A vibrant greenish-gold color in hue, the Soberanes Chardonnay harmonizes restraint and intensity. Its aromatics, soft at first, deepen into orange blossom and yellow peach. Undertones of minerality showcase the loamy, rocky soils of Soberanes Vineyard, whose bracing, chilly mornings show in the wine’s freshness. We used a light hand in the winery to foster its development, stirring the lees as little as possible during this vintage’s 15-month aging process. The result is a wine of great density and structure on the palate, with a holistic balance of fruit and texture. Great tension in its broad, expansive finish will lead to excellent cellaring for several years to come.

2015 Lucia Pinot Noir Soberanes Vineyard

Perfumed aromatics unfurl from the glass like blooming flowers. Here, cassis, red fruits and incense meet undertones of wet forest floor. We included whole clusters during fermentation to add the exotic spice that composes the background of this bouquet. One of our lowest yielding sites in 2015, Soberanes Vineyard produced fruit with a big tannin profile that is at once mouth-coating and firm. Thanks to its more robust tannins and acid, the wine will age beautifully through the next decade.

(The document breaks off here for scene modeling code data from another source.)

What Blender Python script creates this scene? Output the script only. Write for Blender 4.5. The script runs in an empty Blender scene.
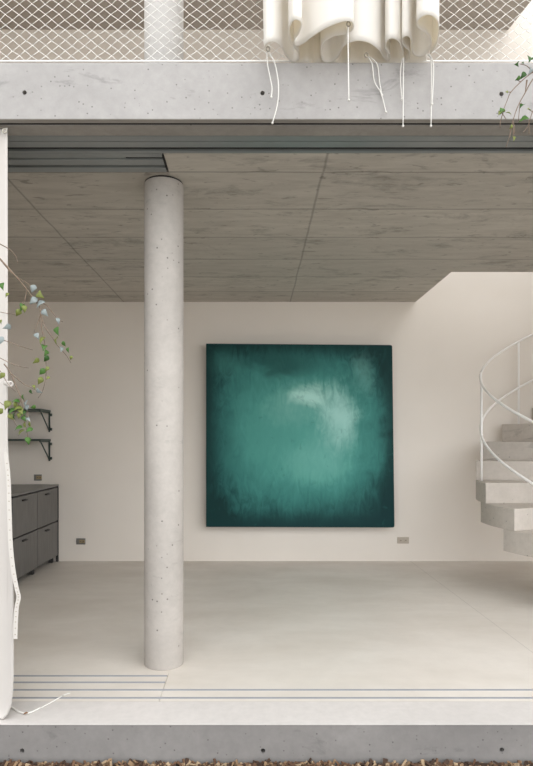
import bpy, bmesh, math, random
from mathutils import Vector, Matrix
random.seed(11)
sc = bpy.context.scene
COL = sc.collection
PI = math.pi

# ------------------------------------------------------------------ camera
F = 560.0                      # focal length in pixels of the 533x766 frame
VX, VY = 250.0, 441.0          # principal point (vanishing point of the depth lines)
CZ = 1.297                     # camera height above the room floor
cam_d = bpy.data.cameras.new('camera')
cam = bpy.data.objects.new('camera', cam_d); COL.objects.link(cam)
cam_d.sensor_fit = 'VERTICAL'; cam_d.sensor_height = 36.0; cam_d.sensor_width = 36.0 * 533 / 766
cam_d.lens = F * 36.0 / 766
cam_d.shift_x = (266.5 - VX) / 766
cam_d.shift_y = (VY - 383.0) / 766
cam_d.clip_start = 0.05
cam.location = (0, 0, CZ); cam.rotation_euler = (PI / 2, 0, 0)
sc.camera = cam

# ------------------------------------------------------------------ world, light, exposure
w = bpy.data.worlds.new('overcast_sky'); sc.world = w; w.use_nodes = True
nt = w.node_tree; nt.nodes.clear()
o_ = nt.nodes.new('ShaderNodeOutputWorld'); bg = nt.nodes.new('ShaderNodeBackground')
tc = nt.nodes.new('ShaderNodeTexCoord'); dp = nt.nodes.new('ShaderNodeVectorMath'); dp.operation = 'DOT_PRODUCT'
SKY_DIR = Vector((0.35, -0.72, 0.60)).normalized()
dp.inputs[1].default_value = SKY_DIR
mr = nt.nodes.new('ShaderNodeMapRange'); mr.inputs['From Min'].default_value = -0.3; mr.inputs['From Max'].default_value = 1.0
mr.inputs['To Min'].default_value = 0.55; mr.inputs['To Max'].default_value = 1.6
nt.links.new(tc.outputs['Generated'], dp.inputs[0]); nt.links.new(dp.outputs['Value'], mr.inputs['Value'])
nt.links.new(mr.outputs['Result'], bg.inputs['Strength'])
bg.inputs['Color'].default_value = (0.97, 0.985, 1.0, 1)
nt.links.new(bg.outputs[0], o_.inputs[0])

sun_d = bpy.data.lights.new('soft_sun', 'SUN'); sun_d.energy = 0.35; sun_d.angle = math.radians(50)
sun_d.color = (1.0, 0.95, 0.88)
sun = bpy.data.objects.new('soft_sun', sun_d); COL.objects.link(sun)
sun.rotation_euler = Vector((-0.50, 0.55, -0.67)).to_track_quat('-Z', 'Y').to_euler()

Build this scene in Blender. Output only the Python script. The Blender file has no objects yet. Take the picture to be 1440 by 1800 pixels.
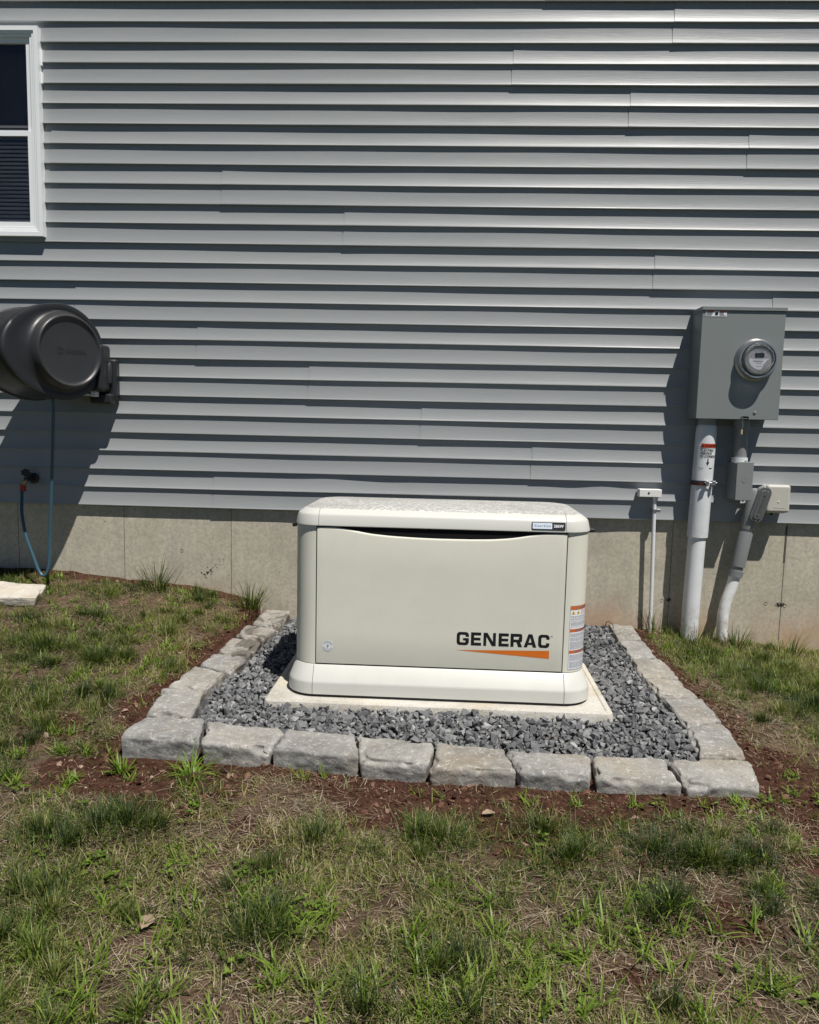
import bpy, bmesh, math, random
import numpy as np
from mathutils import Vector, Matrix, noise
random.seed(7); rng = np.random.default_rng(7)
R = math.radians
scene = bpy.context.scene
C = scene.collection

# ---------------------------------------------------------------- camera
def cam_basis(p, yw, r):
    cy, sy = math.cos(yw), math.sin(yw)
    f = Vector((sy*math.cos(p), cy*math.cos(p), -math.sin(p)))
    rt = Vector((cy, -sy, 0)); up = rt.cross(f)
    c, s = math.cos(r), math.sin(r)
    return rt*c+up*s, -rt*s+up*c, f
a_, b_, c_ = cam_basis(0.11, -0.0402, 0.02228)
cam = bpy.data.cameras.new('camera'); cam_o = bpy.data.objects.new('camera', cam); C.objects.link(cam_o)
M4 = Matrix((a_, b_, -c_)).transposed().to_4x4(); M4.translation = Vector((0, -4.19977, 0.47048))
cam_o.matrix_world = M4
cam.sensor_fit = 'VERTICAL'; cam.sensor_height = 36; cam.lens = 36*1352/1800; cam.clip_end = 200; cam.clip_start = 0.05
scene.camera = cam_o
# ---------------------------------------------------------------- world, sun, exposure
SUN_DIR = Vector((0.106, -0.145, 0.364)).normalized()
world = bpy.data.worlds.new('World'); scene.world = world; world.use_nodes = True
wn = world.node_tree.nodes; wl = world.node_tree.links
sky = wn.new('ShaderNodeTexSky'); sky.sky_type = 'NISHITA'; sky.sun_disc = False
sky.sun_elevation = math.asin(SUN_DIR.z); sky.sun_rotation = math.atan2(SUN_DIR.x, SUN_DIR.y)
sky.air_density = 0.45; sky.dust_density = 0.1; sky.ozone_density = 2.0
wl.new(sky.outputs[0], wn['Background'].inputs[0]); wn['Background'].inputs[1].default_value = 0.05
sl = bpy.data.lights.new('sun', 'SUN'); sl.energy = 5.0; sl.angle = R(0.5); sl.color = (1.0, 0.955, 0.89)
so = bpy.data.objects.new('sun', sl); C.objects.link(so); so.rotation_euler = SUN_DIR.to_track_quat('Z', 'Y').to_euler(); so.location = (2, -3, 8)
vs = scene.view_settings; vs.view_transform = 'Standard'; vs.look = 'None'; vs.gamma = 1; vs.exposure = 0.22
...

2015 Lucia Syrah Soberanes Vineyard

From the granite-laced soils of Soberanes Vineyard, this Syrah is as refined and delicate as it is intense. Nimble floral aromas lead over a core of slate, peppercorns and blackberry. Layered spices integrate a rich dark fruit, which, slightly stringent, offers hints of how gracefully the wine will age. This vintage, the vines produced a tiny yield of less than one ton per acre. The resulting wine was fermented with 100% whole clusters and aged in 60-gallon and 132-gallon barrels that will contribute to a slower evolution, along with great oak integration. On the finish, pleasing acid complements firm tannins in a wine which will cellar beautifully for decades.


2015 Lucia Chardonnay

In this delightful combination from the Soberanes and Pisoni vineyards, lower yields culminate in fruit with intensity and focus. Racy aromatics of green apple and Meyer lemon interweave with spring flowers and wet stone. This chardonnay’s crisp acidity and purity of expression opens seamlessly on the palate. A long, lingering finish, combined with minimal oak, allows a multitude of options when paired with food.

2015 Lucia Pinot Noir

This wine showcases a combination of fruit from the Pisoni, Garys’ and Soberanes vineyards, where yields were generally 50% lower than normal. Despite its youthfulness, the Lucia Pinot Noir already shows signs of finesse. The fruit offers a gorgeous balance of acid and sugar levels, the result of cooling ocean breezes and foggy mornings in the vineyards. Once poured, the wine releases elegant aromas of raspberry, violets and crushed rose petal that linger in the glass. These floral notes also persevere in the mouth, producing a rich, elongated finish. Suave, layered tannins deliver great texture and length.


2016 Lucy Rosé of Pinot Noir

In the glass, the copper-strawberry color of this Lucy Rosé beckons with beautiful aromas of white peach, nectarine, grapefruit and rose petal. Created from both whole cluster pressing and saignée of Pinot Noir, the wine’s character is clean and pure, its soft texture coaxed from the neutral barrels in which we fermented and aged it for three months. We utilize barrels of at least a decade in age so they are truly “neutral.”  This heightens the texture while minimizing the flavor impact of the oak. The happy result is a wine of delightful crispness and energy.